家康の忠臣、鳥居元忠にひかれていたと村木さんは言う。少ない軍勢で伏見城に10日以上籠城(ろうじょう)し、主君のために命をかけた。「かっこいいなと。どうしてこのような人になったのか。そのもとには父親忠吉の存在があった」
この鳥居忠吉、元忠の親子を軸として、主君となる家康の成長を浮き彫りにした物語だ。幼いころに今川家の人質となり、父親を亡くした家康。竹千代と呼ばれたころからそばで仕えたのが元忠であり、家康の出世を信じて松平家を支えたのが忠吉だった。「忠吉はつらい時代を耐え抜いた。地味に見えますが、彼もかっこいい」
元忠と父親の忠吉、家康と父親の松平広忠。どちらの親子も、父から息子へ言葉をかけることなく、会えないままでも思いは伝わっていた。そんな親子関係が描きたかったという。
戦国の世は女性にとっても厳しい。武士の妻たちはわが子と引き裂かれたり、家のための結婚を重ねたりもした。幼い家康と別れざるを得なかった母親、於大(おだい)もしかり。「それでも生き抜いた。強いと思います」
つらいことがあって、つい下を向いてしまうような時、今作を読んでほしいと村木さんは願う。「空を見上げたくなるような作品になっていたら」
村木さんは1995年から司馬遼太郎の家で家事手伝いをしていた。翌年、住み込んで3カ月後に司馬は亡くなる。短い時間だったが、その姿は鮮明に残った。「すいすいっと原稿を書き上げているように見えた。ゴミ箱に書き損じもありませんでした」
司馬と妻の福田みどりさんに書くことを勧められた。「無理、無理」とかわしていたが、みどりさんに「いつか書く道に進んでほしい」と真剣に言われたことが背中を押した。

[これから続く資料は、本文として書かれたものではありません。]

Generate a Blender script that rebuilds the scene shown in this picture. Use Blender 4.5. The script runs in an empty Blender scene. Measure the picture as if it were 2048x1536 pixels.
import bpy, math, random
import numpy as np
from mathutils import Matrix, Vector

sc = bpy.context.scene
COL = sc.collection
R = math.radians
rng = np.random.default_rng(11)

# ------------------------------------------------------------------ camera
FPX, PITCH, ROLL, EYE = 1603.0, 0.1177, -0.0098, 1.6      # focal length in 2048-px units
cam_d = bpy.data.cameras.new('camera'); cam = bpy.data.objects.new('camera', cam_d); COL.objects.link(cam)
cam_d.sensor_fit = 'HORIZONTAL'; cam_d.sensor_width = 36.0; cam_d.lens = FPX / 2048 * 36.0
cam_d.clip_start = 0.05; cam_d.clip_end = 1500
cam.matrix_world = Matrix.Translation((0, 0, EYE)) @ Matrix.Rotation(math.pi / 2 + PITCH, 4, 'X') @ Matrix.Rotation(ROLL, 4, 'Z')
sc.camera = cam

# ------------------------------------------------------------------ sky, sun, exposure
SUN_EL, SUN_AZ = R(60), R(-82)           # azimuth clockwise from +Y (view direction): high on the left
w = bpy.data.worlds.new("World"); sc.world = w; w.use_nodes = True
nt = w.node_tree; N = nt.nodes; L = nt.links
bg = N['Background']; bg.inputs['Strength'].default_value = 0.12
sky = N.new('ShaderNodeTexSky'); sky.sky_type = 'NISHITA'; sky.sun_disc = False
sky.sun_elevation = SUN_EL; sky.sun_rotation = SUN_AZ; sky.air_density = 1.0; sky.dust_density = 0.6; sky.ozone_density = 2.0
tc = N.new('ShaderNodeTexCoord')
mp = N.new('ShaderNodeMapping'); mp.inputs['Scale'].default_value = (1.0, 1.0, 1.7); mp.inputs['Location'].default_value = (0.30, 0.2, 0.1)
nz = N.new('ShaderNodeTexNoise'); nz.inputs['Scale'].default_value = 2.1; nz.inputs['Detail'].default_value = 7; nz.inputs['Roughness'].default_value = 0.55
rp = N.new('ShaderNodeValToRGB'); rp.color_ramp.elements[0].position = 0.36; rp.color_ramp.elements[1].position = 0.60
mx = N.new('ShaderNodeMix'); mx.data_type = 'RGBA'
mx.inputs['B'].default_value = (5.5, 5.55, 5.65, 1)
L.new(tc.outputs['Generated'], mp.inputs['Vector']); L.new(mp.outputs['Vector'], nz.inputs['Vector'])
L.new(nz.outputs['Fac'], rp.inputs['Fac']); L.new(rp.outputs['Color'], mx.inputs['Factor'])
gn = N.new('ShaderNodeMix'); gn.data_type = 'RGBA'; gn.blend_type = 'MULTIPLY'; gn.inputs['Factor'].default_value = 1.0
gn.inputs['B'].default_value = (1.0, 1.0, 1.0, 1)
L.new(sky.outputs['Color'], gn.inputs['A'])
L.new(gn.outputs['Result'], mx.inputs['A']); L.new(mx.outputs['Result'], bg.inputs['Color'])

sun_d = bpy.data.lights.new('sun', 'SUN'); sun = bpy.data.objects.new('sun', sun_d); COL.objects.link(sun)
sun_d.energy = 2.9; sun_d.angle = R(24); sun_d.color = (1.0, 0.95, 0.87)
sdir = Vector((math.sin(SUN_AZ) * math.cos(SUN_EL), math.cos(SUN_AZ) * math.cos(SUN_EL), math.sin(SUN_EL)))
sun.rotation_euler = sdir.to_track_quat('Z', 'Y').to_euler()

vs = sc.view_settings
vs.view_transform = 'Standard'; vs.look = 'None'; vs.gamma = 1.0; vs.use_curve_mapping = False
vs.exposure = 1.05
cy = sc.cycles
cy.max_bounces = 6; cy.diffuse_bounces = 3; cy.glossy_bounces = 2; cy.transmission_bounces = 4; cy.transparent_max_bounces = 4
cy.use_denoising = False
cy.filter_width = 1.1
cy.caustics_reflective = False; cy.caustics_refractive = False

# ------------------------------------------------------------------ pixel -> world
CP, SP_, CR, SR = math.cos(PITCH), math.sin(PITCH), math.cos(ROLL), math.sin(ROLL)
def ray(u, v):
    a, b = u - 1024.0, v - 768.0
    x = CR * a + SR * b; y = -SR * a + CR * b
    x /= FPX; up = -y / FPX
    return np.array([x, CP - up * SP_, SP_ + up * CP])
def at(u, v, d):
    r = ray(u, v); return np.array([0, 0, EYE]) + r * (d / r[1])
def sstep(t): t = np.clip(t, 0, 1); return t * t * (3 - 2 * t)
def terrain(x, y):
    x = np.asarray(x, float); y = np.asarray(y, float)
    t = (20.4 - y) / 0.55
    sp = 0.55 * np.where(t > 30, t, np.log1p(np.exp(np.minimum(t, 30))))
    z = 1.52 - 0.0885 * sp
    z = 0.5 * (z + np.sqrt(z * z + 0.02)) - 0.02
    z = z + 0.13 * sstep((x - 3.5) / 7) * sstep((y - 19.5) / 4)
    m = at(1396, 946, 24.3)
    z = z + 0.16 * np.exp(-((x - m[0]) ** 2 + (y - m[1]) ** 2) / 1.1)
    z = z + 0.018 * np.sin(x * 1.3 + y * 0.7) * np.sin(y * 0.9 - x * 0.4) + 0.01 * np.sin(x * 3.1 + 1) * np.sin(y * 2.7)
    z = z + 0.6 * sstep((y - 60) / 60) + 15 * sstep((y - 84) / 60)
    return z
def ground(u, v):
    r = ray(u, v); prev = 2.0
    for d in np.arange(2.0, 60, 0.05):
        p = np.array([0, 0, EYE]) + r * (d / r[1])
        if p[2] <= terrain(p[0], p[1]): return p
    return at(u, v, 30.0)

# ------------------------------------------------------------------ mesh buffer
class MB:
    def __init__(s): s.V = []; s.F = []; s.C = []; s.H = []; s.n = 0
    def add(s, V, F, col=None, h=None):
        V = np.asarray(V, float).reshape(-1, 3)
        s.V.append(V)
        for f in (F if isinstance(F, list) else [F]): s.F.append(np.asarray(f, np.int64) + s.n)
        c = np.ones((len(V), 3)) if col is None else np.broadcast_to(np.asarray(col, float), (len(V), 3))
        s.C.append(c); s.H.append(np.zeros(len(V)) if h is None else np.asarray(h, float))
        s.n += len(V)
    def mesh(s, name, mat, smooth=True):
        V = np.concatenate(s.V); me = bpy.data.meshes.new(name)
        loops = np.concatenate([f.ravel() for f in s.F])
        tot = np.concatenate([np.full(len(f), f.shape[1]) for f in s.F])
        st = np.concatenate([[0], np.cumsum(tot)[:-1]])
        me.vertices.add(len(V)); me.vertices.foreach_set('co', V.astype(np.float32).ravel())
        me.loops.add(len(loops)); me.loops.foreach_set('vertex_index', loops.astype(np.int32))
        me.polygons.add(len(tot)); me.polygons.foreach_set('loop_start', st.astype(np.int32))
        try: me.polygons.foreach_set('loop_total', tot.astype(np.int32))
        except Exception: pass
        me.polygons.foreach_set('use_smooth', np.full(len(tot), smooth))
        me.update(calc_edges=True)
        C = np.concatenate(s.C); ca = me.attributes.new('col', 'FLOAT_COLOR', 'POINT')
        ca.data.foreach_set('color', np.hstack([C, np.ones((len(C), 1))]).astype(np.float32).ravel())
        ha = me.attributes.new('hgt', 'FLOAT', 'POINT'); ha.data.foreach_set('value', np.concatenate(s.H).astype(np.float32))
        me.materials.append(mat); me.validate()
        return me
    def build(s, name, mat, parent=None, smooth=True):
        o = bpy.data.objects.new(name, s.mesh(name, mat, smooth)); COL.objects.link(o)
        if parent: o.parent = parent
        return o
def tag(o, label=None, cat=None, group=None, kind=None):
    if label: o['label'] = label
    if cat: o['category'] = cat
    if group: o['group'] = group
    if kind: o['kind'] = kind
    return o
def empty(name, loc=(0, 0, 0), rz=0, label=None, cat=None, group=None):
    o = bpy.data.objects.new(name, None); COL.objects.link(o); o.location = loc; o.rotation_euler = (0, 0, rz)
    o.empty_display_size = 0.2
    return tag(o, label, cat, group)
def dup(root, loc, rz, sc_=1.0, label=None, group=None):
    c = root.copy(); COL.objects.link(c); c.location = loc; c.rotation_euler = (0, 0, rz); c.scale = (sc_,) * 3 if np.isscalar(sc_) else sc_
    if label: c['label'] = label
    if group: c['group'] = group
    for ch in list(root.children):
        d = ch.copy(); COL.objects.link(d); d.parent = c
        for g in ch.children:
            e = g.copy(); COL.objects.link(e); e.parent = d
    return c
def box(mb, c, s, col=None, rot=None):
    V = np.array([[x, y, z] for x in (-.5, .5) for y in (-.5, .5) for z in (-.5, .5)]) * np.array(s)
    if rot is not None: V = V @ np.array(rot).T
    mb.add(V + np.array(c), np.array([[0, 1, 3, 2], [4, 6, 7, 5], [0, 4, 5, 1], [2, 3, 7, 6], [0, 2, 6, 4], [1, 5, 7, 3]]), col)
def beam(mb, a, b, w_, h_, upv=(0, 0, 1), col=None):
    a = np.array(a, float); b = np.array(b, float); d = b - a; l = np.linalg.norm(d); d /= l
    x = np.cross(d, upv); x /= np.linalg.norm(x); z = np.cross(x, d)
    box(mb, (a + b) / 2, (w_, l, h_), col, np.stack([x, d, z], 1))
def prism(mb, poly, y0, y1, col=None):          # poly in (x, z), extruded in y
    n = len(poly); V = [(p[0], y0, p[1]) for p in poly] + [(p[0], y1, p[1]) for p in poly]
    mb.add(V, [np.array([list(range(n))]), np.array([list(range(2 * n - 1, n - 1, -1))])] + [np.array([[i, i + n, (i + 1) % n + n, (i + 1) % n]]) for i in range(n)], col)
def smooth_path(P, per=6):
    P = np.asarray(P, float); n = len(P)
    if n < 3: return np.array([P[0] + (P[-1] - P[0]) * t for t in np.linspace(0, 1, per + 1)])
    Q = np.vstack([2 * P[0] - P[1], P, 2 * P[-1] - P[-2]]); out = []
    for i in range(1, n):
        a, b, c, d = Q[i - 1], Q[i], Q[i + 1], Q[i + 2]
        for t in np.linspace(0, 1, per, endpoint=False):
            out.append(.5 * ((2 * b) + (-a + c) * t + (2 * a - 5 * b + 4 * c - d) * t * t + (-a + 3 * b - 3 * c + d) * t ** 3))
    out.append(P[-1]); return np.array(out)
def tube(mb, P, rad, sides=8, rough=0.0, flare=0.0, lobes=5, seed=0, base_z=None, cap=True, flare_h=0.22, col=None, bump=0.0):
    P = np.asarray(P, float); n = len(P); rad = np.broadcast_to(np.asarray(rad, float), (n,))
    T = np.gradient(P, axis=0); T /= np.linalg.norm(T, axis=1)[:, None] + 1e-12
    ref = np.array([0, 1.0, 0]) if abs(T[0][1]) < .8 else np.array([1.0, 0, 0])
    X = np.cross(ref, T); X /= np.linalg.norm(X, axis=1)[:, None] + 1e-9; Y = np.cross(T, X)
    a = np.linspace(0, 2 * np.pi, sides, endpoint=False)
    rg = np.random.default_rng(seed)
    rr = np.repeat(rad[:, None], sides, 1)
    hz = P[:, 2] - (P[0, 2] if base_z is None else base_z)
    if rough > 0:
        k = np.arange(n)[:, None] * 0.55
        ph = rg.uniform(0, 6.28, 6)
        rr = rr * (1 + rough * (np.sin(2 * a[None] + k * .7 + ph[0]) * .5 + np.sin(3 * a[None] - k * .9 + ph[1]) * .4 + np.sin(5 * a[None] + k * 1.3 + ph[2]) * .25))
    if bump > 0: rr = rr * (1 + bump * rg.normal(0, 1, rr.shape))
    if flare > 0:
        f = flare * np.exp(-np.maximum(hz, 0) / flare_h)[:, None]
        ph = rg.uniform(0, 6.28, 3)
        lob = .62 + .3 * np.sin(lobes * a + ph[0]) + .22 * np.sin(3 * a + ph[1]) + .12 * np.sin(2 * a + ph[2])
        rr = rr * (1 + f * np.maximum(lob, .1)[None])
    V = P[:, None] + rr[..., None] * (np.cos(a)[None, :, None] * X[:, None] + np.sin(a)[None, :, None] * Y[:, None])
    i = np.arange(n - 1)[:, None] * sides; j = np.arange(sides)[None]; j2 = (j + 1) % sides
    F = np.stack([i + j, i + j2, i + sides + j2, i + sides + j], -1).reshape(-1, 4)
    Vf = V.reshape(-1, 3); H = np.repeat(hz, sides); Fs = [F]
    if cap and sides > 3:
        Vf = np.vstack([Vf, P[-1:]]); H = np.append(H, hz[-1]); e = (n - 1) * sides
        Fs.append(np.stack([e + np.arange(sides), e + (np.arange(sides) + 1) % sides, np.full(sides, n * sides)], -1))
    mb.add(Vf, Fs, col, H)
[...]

いざ書くと、司馬を見ていたのとは大違い。たいへんな苦労が待っていたが。
みどりさんは2014年に亡くなった。その最期に向かう暮らしのなかで、この連作短編のいくつかを書いた。苦しい思い出がつまった作品でもある。
みどりさんには作家として自分の芯になるものをすべてもらったと思う。亡くなってからもずっと一緒にいるつもりで、毎日話しかけている。
作家になった時、みどりさんに「ありがとう」と言われた。どんな意味だったか、考え続けている。書けなくてつらい時、「ありがとう」を思い出す。
みどりさんに何も返せなかった。そんな後悔が尽きない。ただ、書くことは手放すまいと思っている。